16 JUNE 2007, Page 50

The bonny Falstaffian

FRANK KEATING Here's a singular cricket team, well balanced, hard to beat: Dick Spooner, Geoff Cook, Colin Milburn, Tom Graveney, David Townsend, Peter Willey, Alan Hodgson, George Sharp, Alex Coxon, Jim McConnon, Bob Willis. No-nonsense openers, some glistening strokeplayers, a mean and hostile pace attack, two Test match off-spinners, and Spooner and Sharp can share the gauntlets. A clue to provenance: at Chester-le-Street's Test match this weekend I'll be reverently downing a stiff one in the Milburn Lounge in fond memory of that bonny Falstaffian which the bar honours — good Colin, 17 years dead this year, still grievously mourned. It is hard to believe that Durham weren't even a first-class county in 1990 when Burnopfield's Milburn died, just 48, of a heart attack in his favourite pub, the Britannia at Newton Aycliffe, near Darlington.

It is a Geordie XI, of course. No room for Durham's current England trio, Collingwood, Harmison and Plunkett. The former may be a doughty enough stickler, but he's a long way to go before being as cussedly indomitable at the crease as Willey (born Sedgefield); nor can the sulky lank, Harmison, remotely match the tiger's rage and intensity of Willis (born Sunderland, when his pa was chief sub on the Echo). Another life-president of the awkward squad, Coxon, may have been born in Huddersfield but, as his obit in Wisden noted this spring, he had long been an honorary Geordie for his fiercely combative bowling for Durham, 'in particular his nasty off-cutter aimed at the batsman's groin'.

Before Durham were admitted to the County Championship 15 years ago, their players had to drift south: Teessider Cook remains Northamptonshire's longest-serving captain and as well as Milburn and Willey the Tudor Rose has also been worn with distinction by enthusiast Hodgson (born Consett) and stumper-umpire Sharp (West Hartlepool). The latter two had been out at a party with Milburn on that fateful night in 1969 when Colin's Austin 1800 winged a lorry at Moulton and England's batsman of grandeur took a header though the windscreen and lost his left eye. It remains a JFK moment for English cricket —where were you when you heard Milburn had lost his eye?
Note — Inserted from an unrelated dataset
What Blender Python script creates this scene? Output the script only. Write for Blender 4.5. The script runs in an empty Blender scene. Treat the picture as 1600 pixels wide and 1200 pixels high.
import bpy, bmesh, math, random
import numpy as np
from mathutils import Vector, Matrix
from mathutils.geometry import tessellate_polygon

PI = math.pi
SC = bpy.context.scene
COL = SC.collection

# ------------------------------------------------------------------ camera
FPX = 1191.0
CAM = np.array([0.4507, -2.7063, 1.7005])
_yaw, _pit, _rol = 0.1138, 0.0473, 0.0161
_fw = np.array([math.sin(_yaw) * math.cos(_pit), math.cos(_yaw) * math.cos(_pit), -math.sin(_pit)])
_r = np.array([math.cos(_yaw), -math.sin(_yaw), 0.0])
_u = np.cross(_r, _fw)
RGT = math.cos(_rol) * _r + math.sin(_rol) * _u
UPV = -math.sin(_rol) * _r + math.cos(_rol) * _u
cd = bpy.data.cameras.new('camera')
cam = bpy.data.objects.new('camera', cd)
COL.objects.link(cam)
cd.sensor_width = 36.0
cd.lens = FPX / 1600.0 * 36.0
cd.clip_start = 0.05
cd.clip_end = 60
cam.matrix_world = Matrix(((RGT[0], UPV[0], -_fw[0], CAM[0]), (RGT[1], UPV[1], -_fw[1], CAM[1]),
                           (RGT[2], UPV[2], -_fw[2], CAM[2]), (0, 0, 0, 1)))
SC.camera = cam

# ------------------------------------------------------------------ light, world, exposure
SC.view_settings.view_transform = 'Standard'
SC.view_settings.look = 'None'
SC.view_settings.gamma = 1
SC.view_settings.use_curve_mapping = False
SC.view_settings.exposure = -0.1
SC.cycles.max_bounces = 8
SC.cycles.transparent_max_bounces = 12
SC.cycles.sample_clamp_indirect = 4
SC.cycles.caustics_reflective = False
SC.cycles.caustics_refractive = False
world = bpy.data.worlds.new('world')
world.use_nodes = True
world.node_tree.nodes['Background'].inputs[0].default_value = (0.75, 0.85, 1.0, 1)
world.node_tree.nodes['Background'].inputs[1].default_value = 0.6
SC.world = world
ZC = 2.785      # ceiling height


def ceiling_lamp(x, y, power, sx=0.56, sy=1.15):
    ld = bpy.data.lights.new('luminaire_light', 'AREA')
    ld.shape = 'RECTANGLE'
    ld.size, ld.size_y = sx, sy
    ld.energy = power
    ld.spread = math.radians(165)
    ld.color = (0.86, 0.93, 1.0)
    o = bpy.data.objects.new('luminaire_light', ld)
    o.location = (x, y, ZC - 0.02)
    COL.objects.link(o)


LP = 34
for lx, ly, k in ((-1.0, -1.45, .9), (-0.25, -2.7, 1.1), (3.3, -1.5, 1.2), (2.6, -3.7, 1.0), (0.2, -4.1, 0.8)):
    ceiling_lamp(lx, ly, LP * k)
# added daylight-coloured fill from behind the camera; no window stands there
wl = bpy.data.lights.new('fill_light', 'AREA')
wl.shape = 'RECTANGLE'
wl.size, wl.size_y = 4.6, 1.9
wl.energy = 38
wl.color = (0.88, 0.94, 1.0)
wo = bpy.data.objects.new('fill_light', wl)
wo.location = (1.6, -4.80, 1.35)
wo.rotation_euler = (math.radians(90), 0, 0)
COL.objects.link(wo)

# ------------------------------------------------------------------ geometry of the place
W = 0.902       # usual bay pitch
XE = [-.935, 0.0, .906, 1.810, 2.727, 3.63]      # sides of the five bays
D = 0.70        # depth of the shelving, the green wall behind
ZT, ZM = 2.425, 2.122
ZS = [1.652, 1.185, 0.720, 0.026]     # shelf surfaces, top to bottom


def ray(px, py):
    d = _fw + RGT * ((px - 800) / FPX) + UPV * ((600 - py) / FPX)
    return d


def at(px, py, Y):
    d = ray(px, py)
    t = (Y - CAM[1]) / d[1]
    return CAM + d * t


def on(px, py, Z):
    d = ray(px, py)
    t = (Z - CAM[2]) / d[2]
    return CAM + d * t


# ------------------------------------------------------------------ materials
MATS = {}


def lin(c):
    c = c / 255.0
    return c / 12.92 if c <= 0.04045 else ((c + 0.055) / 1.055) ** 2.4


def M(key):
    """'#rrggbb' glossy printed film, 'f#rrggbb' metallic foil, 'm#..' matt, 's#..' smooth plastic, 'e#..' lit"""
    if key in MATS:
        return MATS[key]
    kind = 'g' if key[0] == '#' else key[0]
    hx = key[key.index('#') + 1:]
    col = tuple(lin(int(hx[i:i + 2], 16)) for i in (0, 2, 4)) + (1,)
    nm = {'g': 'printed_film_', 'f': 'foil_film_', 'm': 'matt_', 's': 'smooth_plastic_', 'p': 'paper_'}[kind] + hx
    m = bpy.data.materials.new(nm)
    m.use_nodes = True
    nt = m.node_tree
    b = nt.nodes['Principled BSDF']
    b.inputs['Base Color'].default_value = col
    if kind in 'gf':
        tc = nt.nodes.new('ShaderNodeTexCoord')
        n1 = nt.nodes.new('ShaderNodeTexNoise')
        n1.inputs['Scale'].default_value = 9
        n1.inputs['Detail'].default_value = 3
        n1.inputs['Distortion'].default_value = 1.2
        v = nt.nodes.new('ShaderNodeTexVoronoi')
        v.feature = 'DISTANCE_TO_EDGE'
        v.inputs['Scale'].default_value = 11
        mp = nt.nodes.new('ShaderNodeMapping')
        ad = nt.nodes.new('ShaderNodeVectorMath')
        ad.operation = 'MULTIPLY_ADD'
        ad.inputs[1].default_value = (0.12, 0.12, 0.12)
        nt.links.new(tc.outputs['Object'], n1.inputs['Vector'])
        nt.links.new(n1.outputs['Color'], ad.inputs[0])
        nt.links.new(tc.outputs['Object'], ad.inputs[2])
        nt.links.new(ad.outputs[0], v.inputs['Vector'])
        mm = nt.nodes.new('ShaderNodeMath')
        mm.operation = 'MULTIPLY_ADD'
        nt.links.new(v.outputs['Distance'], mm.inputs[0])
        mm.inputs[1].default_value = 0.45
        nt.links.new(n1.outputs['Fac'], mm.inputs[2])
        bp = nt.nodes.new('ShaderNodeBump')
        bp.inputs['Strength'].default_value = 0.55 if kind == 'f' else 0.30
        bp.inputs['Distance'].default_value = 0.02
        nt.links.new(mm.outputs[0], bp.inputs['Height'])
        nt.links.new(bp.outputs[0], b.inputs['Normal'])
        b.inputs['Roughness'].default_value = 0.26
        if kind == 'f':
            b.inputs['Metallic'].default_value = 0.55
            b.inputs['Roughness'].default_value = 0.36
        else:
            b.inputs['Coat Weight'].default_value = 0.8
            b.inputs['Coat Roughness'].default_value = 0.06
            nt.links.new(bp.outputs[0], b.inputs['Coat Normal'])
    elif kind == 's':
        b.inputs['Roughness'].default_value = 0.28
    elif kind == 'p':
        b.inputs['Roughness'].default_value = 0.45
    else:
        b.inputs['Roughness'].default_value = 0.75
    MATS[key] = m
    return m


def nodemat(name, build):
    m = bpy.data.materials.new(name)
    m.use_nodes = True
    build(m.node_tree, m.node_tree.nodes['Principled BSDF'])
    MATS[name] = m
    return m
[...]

Stylish, upright Wykehamist D.C.H. Townsend (born Norton-on-Tees) stayed in Durham and was the last Minor Counties player to win an England cap (in 1934 on the strength of his 193 for Oxford in the University match). Spooner (born Stockton) was an appealing Warwickshire stalwart and seven times behind the stumps for England, and nice Catholic off-spinner McConnon (born Burnopfield, he played with Milburn's father Jack) took 800 wickets for Glamorgan and captain Len Hutton took him instead of Jim Laker on the Ashes-winning 1954-55 tour but, as the manager Geoffrey Howard later revealed: 'Poor Jim was desperately homesick by the time we got to Aden on the way out.' Last winter, apparently, Ashington's Harmison suffered from similar discontent: in Jim's case he entered a monastery or, rather, taught cricket with the Jesuits at Stonyhurst for years.

His batting charms so redolent of the warm West Country, it will surprise some to see maestro Graveney leading my Geordie XI. Tom was born at Riding Mill when his engineer father was at Vickers-Armstrong in Newcastle. By the war, the family had come west and the boy was learning his cricket with Mr Tulloch at Bristol Grammar School. In the Milburn Lounge today, I'll be ordering another double for a further toast — for this very Saturday 16 June is the great Graveney's 80th birthday.